World's Largest Bank Has Surprise Profit Gain as Costs Drop

Updated on
  • ICBC joins big Chinese lenders in posting higher 2016 earnings
  • Bank of China scheduled to report earnings on Friday

Industrial & Commercial Bank of China Ltd., the world’s largest lender by assets, reported an unexpected increase in full-year profit as it reined in costs.

Net income rose to 278.2 billion yuan ($40.4 billion) in 2016 from 277.1 billion yuan a year earlier, the Beijing-based lender reported to the Hong Kong exchange on Thursday. That compared with the average estimate of 275.3 billion yuan in a Bloomberg analyst survey.

ICBC joined domestic rivals Agricultural Bank of China Ltd. and China Construction Bank Corp. in posting better-than-expected profit this week. Bank earnings growth -- under pressure owing to the country’s economic slowdown in recent years -- is poised to accelerate this year as loan margins stabilize and corporate borrowers’ ability to repay debt improves, some analysts have said.

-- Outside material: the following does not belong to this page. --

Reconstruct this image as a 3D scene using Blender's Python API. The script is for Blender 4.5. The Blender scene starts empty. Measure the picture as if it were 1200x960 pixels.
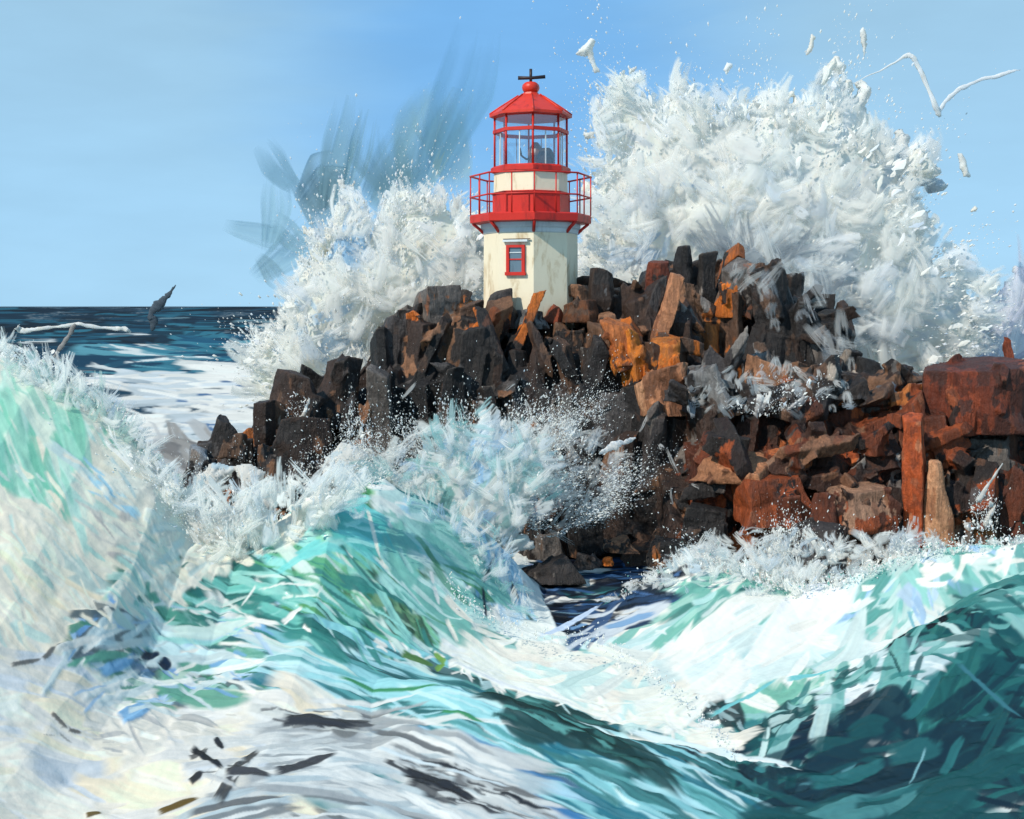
import bpy, math, random
import numpy as np
from mathutils import Vector, Matrix, kdtree

random.seed(7)
rng = np.random.default_rng(11)
S = bpy.context.scene
C = S.collection
R = math.radians

# ------------------------------------------------------------------ camera
F = 1448.0            # focal length in photo pixels (photo is 1200 x 960)
CX, HY = 600.0, 358.0  # principal column, horizon row
CAMZ = 8.0
cam = bpy.data.cameras.new('camera')
cam.sensor_width = 36.0
cam.lens = 36.0 * F / 1200.0
cam.shift_y = -(480.0 - HY) / 1200.0
cam.clip_start = 0.1
cam.clip_end = 20000
camo = bpy.data.objects.new('camera', cam)
C.objects.link(camo)
camo.location = (0, 0, CAMZ)
camo.rotation_euler = (R(90), 0, 0)
S.camera = camo

# ------------------------------------------------------------------ sky, sun
SUN_EL, SUN_AZ = 40.0, 48.0     # sun stands behind the viewer's left shoulder (AZ left of straight back)
to_sun = Vector((-math.sin(R(SUN_AZ)) * math.cos(R(SUN_EL)), -math.cos(R(SUN_AZ)) * math.cos(R(SUN_EL)), math.sin(R(SUN_EL))))
W = bpy.data.worlds.new('World')
S.world = W
W.use_nodes = True
nt = W.node_tree
nt.nodes.clear()
sky = nt.nodes.new('ShaderNodeTexSky')
sky.sky_type = 'NISHITA'
sky.sun_disc = False
sky.sun_elevation = R(SUN_EL)
sky.sun_rotation = math.atan2(to_sun.x, to_sun.y)
sky.air_density = 1.0
sky.dust_density = 0.3
sky.ozone_density = 2.0
hs = nt.nodes.new('ShaderNodeHueSaturation')
hs.inputs['Saturation'].default_value = 1.0
bg = nt.nodes.new('ShaderNodeBackground')
bg.inputs['Strength'].default_value = 0.10
wo = nt.nodes.new('ShaderNodeOutputWorld')
nt.links.new(sky.outputs[0], hs.inputs['Color'])
nt.links.new(hs.outputs[0], bg.inputs['Color'])
# the sky's own colour by direction: pale blue low down, a deeper patch high up, brushed by thin cirrus
def s2l(c): return tuple((v / 255 / 12.92 if v / 255 <= .04045 else ((v / 255 + .055) / 1.055) ** 2.4) for v in c) + (1,)
tcw = nt.nodes.new('ShaderNodeTexCoord'); sep = nt.nodes.new('ShaderNodeSeparateXYZ')
nt.links.new(tcw.outputs['Generated'], sep.inputs[0])
el = nt.nodes.new('ShaderNodeValToRGB')
for i, (p, c) in enumerate([(0.0, (158, 206, 238)), (.06, (157, 204, 237)), (.16, (155, 199, 229)), (.26, (151, 192, 219)), (1.0, (112, 170, 222))]):
    e = el.color_ramp.elements[i] if i < 2 else el.color_ramp.elements.new(p)
    e.position = p; e.color = s2l(c)
nt.links.new(sep.outputs['Z'], el.inputs[0])
dv = nt.nodes.new('ShaderNodeVectorMath'); dv.operation = 'DISTANCE'
nzw = nt.nodes.new('ShaderNodeTexNoise'); nzw.inputs['Scale'].default_value = 5.0; nzw.inputs['Detail'].default_value = 5.0; nzw.inputs['Distortion'].default_value = .8
mpw = nt.nodes.new('ShaderNodeMapping'); mpw.inputs['Rotation'].default_value = (0, R(25), 0); mpw.inputs['Scale'].default_value = (1.0, 1.0, 5.0)
nt.links.new(tcw.outputs['Generated'], mpw.inputs[0]); nt.links.new(mpw.outputs[0], nzw.inputs['Vector'])
ad = nt.nodes.new('ShaderNodeVectorMath'); ad.operation = 'MULTIPLY_ADD'; ad.inputs[1].default_value = (.10, .10, .10)
nt.links.new(nzw.outputs['Color'], ad.inputs[0]); nt.links.new(tcw.outputs['Generated'], ad.inputs[2])
nt.links.new(ad.outputs[0], dv.inputs[0]); dv.inputs[1].default_value = (.05, 1.04, .26)
mr = nt.nodes.new('ShaderNodeMapRange'); mr.interpolation_type = 'SMOOTHSTEP'
mr.inputs[1].default_value = .05; mr.inputs[2].default_value = .27; mr.inputs[3].default_value = .72; mr.inputs[4].default_value = 0.0
nt.links.new(dv.outputs['Value'], mr.inputs[0])
mxw = nt.nodes.new('ShaderNodeMix'); mxw.data_type = 'RGBA'
nt.links.new(mr.outputs[0], mxw.inputs[0]); nt.links.new(el.outputs[0], mxw.inputs[6]); mxw.inputs[7].default_value = s2l((98, 168, 232))
bg2 = nt.nodes.new('ShaderNodeBackground'); bg2.inputs['Strength'].default_value = 1.11
nz3 = nt.nodes.new('ShaderNodeTexNoise'); nz3.inputs['Scale'].default_value = 7.0; nz3.inputs['Detail'].default_value = 6.0
mp3 = nt.nodes.new('ShaderNodeMapping'); mp3.inputs['Rotation'].default_value = (0, R(-18), 0); mp3.inputs['Scale'].default_value = (1.6, 1.0, 6.0)
nt.links.new(tcw.outputs['Generated'], mp3.inputs[0]); nt.links.new(mp3.outputs[0], nz3.inputs['Vector'])
mr3 = nt.nodes.new('ShaderNodeMapRange'); mr3.inputs[1].default_value = .3; mr3.inputs[2].default_value = .7; mr3.inputs[3].default_value = .98; mr3.inputs[4].default_value = 1.045
nt.links.new(nz3.outputs[0], mr3.inputs[0])
sc3 = nt.nodes.new('ShaderNodeVectorMath'); sc3.operation = 'SCALE'
nt.links.new(mxw.outputs[2], sc3.inputs[0]); nt.links.new(mr3.outputs[0], sc3.inputs['Scale'])
nt.links.new(sc3.outputs[0], bg2.inputs['Color'])
mxs = nt.nodes.new('ShaderNodeMixShader'); mxs.inputs[0].default_value = .93
nt.links.new(bg.outputs[0], mxs.inputs[1]); nt.links.new(bg2.outputs[0], mxs.inputs[2])
nt.links.new(mxs.outputs[0], wo.inputs['Surface'])
sl = bpy.data.lights.new('sun', 'SUN')
sl.energy = 4.1
sl.angle = R(0.6)
sl.color = (1.0, 0.94, 0.84)
so = bpy.data.objects.new('sun', sl)
C.objects.link(so)
so.rotation_euler = to_sun.to_track_quat('Z', 'Y').to_euler()
so.location = (-30, -30, 40)
S.view_settings.view_transform = 'Standard'
S.view_settings.look = 'None'
S.view_settings.exposure = 0.0
S.view_settings.gamma = 1.0
S.view_settings.use_curve_mapping = False
S.cycles.max_bounces = 12
S.cycles.diffuse_bounces = 8
S.cycles.transmission_bounces = 8
S.cycles.transparent_max_bounces = 32

# ------------------------------------------------------------------ helpers
def lin(c):
    """sRGB 0..255 -> linear base colour"""
    c = np.asarray(c, float) / 255.0
    return np.where(c <= 0.04045, c / 12.92, ((c + 0.055) / 1.055) ** 2.4)

def at(px, py, Y):
    return Vector(((px - CX) / F * Y, Y, CAMZ - (py - HY) / F * Y))

_T = rng.random((256, 256))
def vnoise(x, y):
    x = np.asarray(x, float); y = np.asarray(y, float)
    xi = np.floor(x).astype(np.int64); yi = np.floor(y).astype(np.int64)
    fx = x - xi; fy = y - yi
    fx = fx * fx * (3 - 2 * fx); fy = fy * fy * (3 - 2 * fy)
    a = _T[xi & 255, yi & 255]; b = _T[(xi + 1) & 255, yi & 255]
    c = _T[xi & 255, (yi + 1) & 255]; d = _T[(xi + 1) & 255, (yi + 1) & 255]
    return (a * (1 - fx) + b * fx) * (1 - fy) + (c * (1 - fx) + d * fx) * fy
def fbm(x, y, o=4, g=0.5):
    s = 0; a = 1; t = 0
    for i in range(o):
        s = s + a * vnoise(x * 2 ** i + 17.3 * i, y * 2 ** i + 9.1 * i); t += a; a *= g
    return s / t

def inpoly(px, py, poly):
    px = np.asarray(px, float); py = np.asarray(py, float)
    ins = np.zeros(px.shape, bool)
    n = len(poly)
    for i in range(n):
        x0, y0 = poly[i]; x1, y1 = poly[(i + 1) % n]
        if y0 == y1: continue
        c = ((y0 > py) != (y1 > py)) & (px < (x1 - x0) * (py - y0) / (y1 - y0) + x0)
        ins ^= c
    return ins
def polydist(px, py, poly):
    d = np.full(np.shape(px), 1e9)
    n = len(poly)
    for i in range(n):
        x0, y0 = poly[i]; x1, y1 = poly[(i + 1) % n]
        dx, dy = x1 - x0, y1 - y0
        t = np.clip(((px - x0) * dx + (py - y0) * dy) / (dx * dx + dy * dy + 1e-9), 0, 1)
        d = np.minimum(d, np.hypot(px - x0 - t * dx, py - y0 - t * dy))
    return np.where(inpoly(px, py, poly), d, -d)
def polyarea(poly):
    p = np.array(poly, float); q = np.roll(p, -1, 0)
    return abs((p[:, 0] * q[:, 1] - q[:, 0] * p[:, 1]).sum()) / 2
def sample_poly(poly, n):
    p = np.array(poly, float); lo = p.min(0); hi = p.max(0); out = np.zeros((0, 2))
    while len(out) < n:
        q = lo + (hi - lo) * rng.random((max(n * 2, 16), 2))
        out = np.concatenate([out, q[inpoly(q[:, 0], q[:, 1], poly)]])
    return out[:n]

def mesh_np(name, verts, faces, mat, parent=None, vcol=None, fcol=None, smooth=False, alpha=None, uv=None):
    """verts Nx3, faces: array Mx4 / Mx3 or list of tuples"""
    me = bpy.data.meshes.new(name)
    verts = np.asarray(verts, np.float32)
    me.vertices.add(len(verts))
    me.vertices.foreach_set('co', verts.ravel())
    if isinstance(faces, np.ndarray):
        m, k = faces.shape
        loops = faces.ravel().astype(np.int32); start = np.arange(m, dtype=np.int32) * k
    else:
        m = len(faces); tot = np.array([len(f) for f in faces], np.int32)
        start = np.concatenate([[0], np.cumsum(tot)[:-1]]).astype(np.int32)
        loops = np.array([i for f in faces for i in f], np.int32)
    me.loops.add(len(loops)); me.loops.foreach_set('vertex_index', loops)
    me.polygons.add(m); me.polygons.foreach_set('loop_start', start)
    me.polygons.foreach_set('use_smooth', np.full(m, smooth, bool))
    if vcol is not None:
        a = me.color_attributes.new('Col', 'FLOAT_COLOR', 'POINT')
        d = np.ones((len(verts), 4), np.float32); d[:, :3] = vcol
        if alpha is not None: d[:, 3] = alpha
        a.data.foreach_set('color', d.ravel())
    if fcol is not None:
        a = me.color_attributes.new('Col', 'FLOAT_COLOR', 'CORNER')
        tot = np.diff(np.concatenate([start, [len(loops)]]))
        d = np.ones((len(loops), 4), np.float32); d[:, :3] = np.repeat(np.asarray(fcol), tot, axis=0)
        a.data.foreach_set('color', d.ravel())
    if uv is not None:
        l = me.uv_layers.new(name='UV'); l.data.foreach_set('uv', np.asarray(uv, np.float32)[loops].ravel())
    me.update(calc_edges=True); me.validate()
    if mat: me.materials.append(mat)
    o = bpy.data.objects.new(name, me); C.objects.link(o)
    if parent: o.parent = parent
    return o

CUR = ['']; SPRAY = {}
def tag(o, label=None, cat=None, group=None, kind=None):
    if label: o['label'] = label
    if cat: o['category'] = cat
    if group: o['group'] = group
    if kind: o['kind'] = kind
    if kind == 'stuff': SPRAY.setdefault(CUR[0], []).append(o)
    return o

# ------------------------------------------------------------------ materials
def mat_new(name):
    m = bpy.data.materials.new(name); m.use_nodes = True
    t = m.node_tree; t.nodes.clear()
    out = t.nodes.new('ShaderNodeOutputMaterial')
    return m, t, out
def N(t, kind, **kw):
    n = t.nodes.new(kind)
    for k, v in kw.items():
        if k in n.inputs: n.inputs[k].default_value = v
        else: setattr(n, k, v)
    return n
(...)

Bocom’s Hong Sees Chinese Bank Earnings Improving

Source: Bloomberg

“Going into 2017, earnings growth could pick up from 2016,” Hao Hong, chief China strategist at Bocom International, said in a Bloomberg TV interview this week. Still, high debt levels in China remain “a perpetual concern,” especially in an environment of higher interest rates, he said.

For the fourth quarter, ICBC’s net income was little changed at 55 billion yuan from a year earlier, exceeding the 53 billion yuan expected by analysts.

Bad Debt

The lender’s bad-loan ratio was unchanged at 1.62 percent from the third quarter, as nonperforming loans rose to 211.8 billion yuan from 208.9 billion yuan three months earlier. ICBC’s bad-loan coverage ratio, which measures provisions against soured credit, stood at 136.7 percent by December, marking the fourth straight quarter that the ratio has been below the regulatory minimum of 150 percent.

Key year-on-year numbers for ICBC included:

  • Operating expenses: 193.1 billion yuan vs 220.8 billion yuan
  • Net interest income: 471.8 billion yuan vs 507.9 billion yuan
  • Net fee and commission income: 145 billion yuan vs 143.4 billion yuan
  • Net interest margin: 2.16% vs 2.47%
  • Capital adequacy ratio: 14.61% vs 15.22%
  • Dividend payout ratio: 30.5% vs 30.3%

Earnings reports the past two days from Construction Bank and Agbank, the nation’s second- and third-largest lenders by assets, both beat analysts’ estimates, helped by a drop in expenses and amid an improvement in their bad-loan ratios. Bank of China Ltd.’s results are scheduled for Friday.

China’s economic slowdown in recent years has meant banks have had to contend with rising loan defaults and narrower margins. More recently, tighter regulations on mortgage lending, off-balance sheet wealth management products and some cross-border financial services have dragged on profit growth.

China’s policy makers have stepped up a campaign since August to tame a debt pile racked up in the wake of the global financial crisis, as the country tried to leverage its way to a stable growth rate. Debt levels have ballooned to about 264 percent of gross domestic product, according to estimates from Bloomberg Intelligence.